Nul autre titre n’aurait aussi bien convenu. Il s’agit bel et bien d’un voyage. En revanche, le qualificatif de roman correspond déjà moins fidèlement au parcours jouissif et échevelé auquel s’abandonne avec verdeur un diplomate bien peu classique. Diplomate et écrivain, Sergio Pitol est invité en 1986 par des écrivains géorgiens à venir goûter avec eux les joies naissantes de la nouvelle liberté. Vagissante encore, la joie de vivre n’a pas encore conquis tous les terrains, celui de la machine soviétique moins que les autres. Le voyage offert à Sergio Pitol visait Tbilissi, mais l’itinéraire réel faillit bien, en raison de la mauvaise soviétique, se limiter à Moscou et à Leningrad. Parler de voyage se justifie ; voir un roman dans les lenteurs de l’appareil soviétique tient de l’inflation.
Heureusement, Sergio Pitol n’a nul besoin d’une intrigue pour activer sa faconde et son invraisemblable culture. S’il songe tout à coup à parler de Prague, c’est, l’instant suivant, pour s’étonner de ne rien trouver dans ses notes qui puissent fonder une description de la ville. Un instant encore et il parcourt rues et quartiers, cite l’histoire et ses personnages à la barre et rend vivant et tactile ce qu’il regrettait de peu connaître.
Le reste déferlera avec la même générosité fantasque. Il regrette que l’URSS stalinienne ait fait taire tant de grandes voix, mais il évoque ensuite les auteurs punis et les œuvres censurées comme s’il n’avait cessé de fréquenter les uns et les autres.
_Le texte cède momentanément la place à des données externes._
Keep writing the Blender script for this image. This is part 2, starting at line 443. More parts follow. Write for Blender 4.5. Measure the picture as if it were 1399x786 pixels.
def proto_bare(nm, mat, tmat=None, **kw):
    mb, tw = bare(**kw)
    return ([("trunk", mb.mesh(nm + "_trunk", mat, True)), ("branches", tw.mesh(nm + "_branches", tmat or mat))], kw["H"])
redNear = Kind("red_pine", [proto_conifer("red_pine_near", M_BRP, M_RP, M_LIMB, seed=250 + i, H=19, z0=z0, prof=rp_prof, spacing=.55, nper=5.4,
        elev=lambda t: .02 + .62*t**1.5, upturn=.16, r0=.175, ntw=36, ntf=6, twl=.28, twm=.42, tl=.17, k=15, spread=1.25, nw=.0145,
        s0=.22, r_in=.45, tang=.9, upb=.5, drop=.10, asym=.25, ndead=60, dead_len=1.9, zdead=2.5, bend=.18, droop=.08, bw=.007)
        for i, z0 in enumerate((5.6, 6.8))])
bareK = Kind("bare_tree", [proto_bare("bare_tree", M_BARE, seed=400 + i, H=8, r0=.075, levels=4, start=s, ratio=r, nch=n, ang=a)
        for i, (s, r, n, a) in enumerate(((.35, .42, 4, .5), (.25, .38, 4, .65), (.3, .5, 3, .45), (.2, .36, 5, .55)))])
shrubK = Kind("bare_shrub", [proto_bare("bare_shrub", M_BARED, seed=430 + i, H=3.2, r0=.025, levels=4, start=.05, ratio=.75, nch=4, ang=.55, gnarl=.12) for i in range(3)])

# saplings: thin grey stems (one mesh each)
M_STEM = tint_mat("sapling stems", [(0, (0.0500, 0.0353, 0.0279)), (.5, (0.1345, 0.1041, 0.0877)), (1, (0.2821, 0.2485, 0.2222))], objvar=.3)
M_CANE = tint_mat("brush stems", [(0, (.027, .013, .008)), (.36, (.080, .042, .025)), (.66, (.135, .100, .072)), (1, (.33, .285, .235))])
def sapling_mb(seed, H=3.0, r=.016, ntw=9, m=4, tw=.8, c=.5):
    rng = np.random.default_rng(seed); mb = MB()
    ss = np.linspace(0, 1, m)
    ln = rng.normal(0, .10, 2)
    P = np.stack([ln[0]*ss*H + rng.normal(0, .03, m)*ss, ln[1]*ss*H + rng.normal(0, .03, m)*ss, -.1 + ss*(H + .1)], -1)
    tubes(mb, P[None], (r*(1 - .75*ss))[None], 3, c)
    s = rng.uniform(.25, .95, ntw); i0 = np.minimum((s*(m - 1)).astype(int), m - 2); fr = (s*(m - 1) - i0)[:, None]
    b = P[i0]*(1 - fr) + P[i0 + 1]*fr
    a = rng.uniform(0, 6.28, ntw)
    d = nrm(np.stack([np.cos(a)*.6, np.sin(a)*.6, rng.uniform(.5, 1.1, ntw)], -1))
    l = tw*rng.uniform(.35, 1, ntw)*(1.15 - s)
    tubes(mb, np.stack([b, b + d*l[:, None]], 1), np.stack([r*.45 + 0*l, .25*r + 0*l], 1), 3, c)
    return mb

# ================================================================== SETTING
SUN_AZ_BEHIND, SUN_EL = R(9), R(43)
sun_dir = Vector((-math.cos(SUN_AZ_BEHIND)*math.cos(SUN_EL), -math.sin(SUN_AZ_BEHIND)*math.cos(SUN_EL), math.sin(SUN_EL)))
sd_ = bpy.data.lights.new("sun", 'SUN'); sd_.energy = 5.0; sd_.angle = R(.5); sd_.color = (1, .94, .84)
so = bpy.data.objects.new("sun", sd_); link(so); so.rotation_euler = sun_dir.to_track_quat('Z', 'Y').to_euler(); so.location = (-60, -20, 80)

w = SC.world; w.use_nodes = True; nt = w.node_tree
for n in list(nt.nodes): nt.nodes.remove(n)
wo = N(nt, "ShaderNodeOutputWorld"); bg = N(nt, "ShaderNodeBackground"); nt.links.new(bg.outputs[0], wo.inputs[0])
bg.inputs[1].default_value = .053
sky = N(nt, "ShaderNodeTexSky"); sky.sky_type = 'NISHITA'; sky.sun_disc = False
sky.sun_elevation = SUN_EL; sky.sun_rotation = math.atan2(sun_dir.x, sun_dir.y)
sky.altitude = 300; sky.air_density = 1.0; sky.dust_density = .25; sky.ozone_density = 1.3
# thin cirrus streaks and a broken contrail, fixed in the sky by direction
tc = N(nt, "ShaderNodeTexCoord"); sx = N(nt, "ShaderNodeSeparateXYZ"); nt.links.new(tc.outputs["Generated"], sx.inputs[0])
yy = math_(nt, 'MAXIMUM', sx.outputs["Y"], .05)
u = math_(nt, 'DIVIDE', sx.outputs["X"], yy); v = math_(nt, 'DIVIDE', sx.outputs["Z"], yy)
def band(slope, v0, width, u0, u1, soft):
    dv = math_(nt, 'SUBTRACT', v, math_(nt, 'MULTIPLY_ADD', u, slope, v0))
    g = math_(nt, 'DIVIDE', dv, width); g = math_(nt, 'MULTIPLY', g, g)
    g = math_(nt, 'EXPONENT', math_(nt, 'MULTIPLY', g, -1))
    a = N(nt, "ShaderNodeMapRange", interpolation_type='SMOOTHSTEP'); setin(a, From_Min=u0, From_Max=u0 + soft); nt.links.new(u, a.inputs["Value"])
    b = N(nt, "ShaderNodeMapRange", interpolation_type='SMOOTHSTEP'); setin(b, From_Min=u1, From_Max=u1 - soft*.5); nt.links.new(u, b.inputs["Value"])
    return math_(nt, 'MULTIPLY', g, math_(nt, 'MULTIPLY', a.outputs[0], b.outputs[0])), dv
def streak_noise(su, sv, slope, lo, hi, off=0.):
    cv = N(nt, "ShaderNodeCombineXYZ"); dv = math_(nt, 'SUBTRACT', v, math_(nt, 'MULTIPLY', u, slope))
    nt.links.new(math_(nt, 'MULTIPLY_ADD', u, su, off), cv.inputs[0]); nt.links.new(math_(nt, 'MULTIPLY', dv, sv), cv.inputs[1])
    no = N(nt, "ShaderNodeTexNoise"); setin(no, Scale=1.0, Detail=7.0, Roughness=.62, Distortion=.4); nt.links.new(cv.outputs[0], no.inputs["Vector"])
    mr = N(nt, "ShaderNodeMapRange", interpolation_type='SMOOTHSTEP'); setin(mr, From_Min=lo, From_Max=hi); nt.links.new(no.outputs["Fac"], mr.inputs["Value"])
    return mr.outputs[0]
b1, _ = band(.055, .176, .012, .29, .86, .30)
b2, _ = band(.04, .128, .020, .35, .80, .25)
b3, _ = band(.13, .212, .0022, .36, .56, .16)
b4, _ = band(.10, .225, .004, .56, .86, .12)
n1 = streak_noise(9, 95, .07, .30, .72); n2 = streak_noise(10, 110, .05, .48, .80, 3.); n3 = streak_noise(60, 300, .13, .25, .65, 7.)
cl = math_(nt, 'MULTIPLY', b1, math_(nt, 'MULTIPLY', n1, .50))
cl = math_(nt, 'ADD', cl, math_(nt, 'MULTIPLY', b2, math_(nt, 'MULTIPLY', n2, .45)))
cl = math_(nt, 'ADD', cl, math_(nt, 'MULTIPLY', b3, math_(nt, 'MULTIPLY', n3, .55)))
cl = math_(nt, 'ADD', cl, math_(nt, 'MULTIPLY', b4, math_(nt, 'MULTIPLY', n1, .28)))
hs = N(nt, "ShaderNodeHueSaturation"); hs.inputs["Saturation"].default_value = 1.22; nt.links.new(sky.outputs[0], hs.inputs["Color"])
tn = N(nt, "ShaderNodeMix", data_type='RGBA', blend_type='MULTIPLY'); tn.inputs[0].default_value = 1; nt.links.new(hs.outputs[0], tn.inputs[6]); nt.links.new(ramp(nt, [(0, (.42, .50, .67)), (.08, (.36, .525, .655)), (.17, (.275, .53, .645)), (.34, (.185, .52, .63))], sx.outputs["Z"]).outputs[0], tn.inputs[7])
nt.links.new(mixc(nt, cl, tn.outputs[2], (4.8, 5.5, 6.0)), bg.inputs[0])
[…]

Comment a fait ce diable d’homme pour mener une carrière littéraire, pour traduire et enseigner, pour représenter son pays dans les capitales majeures, tout en trouvant le temps de tout lire et… de rigoler ? Exercice de haute voltige plus que roman, mais puissante incitation à se plonger dans les littératures que le totalitarisme n’a pas réussi à museler.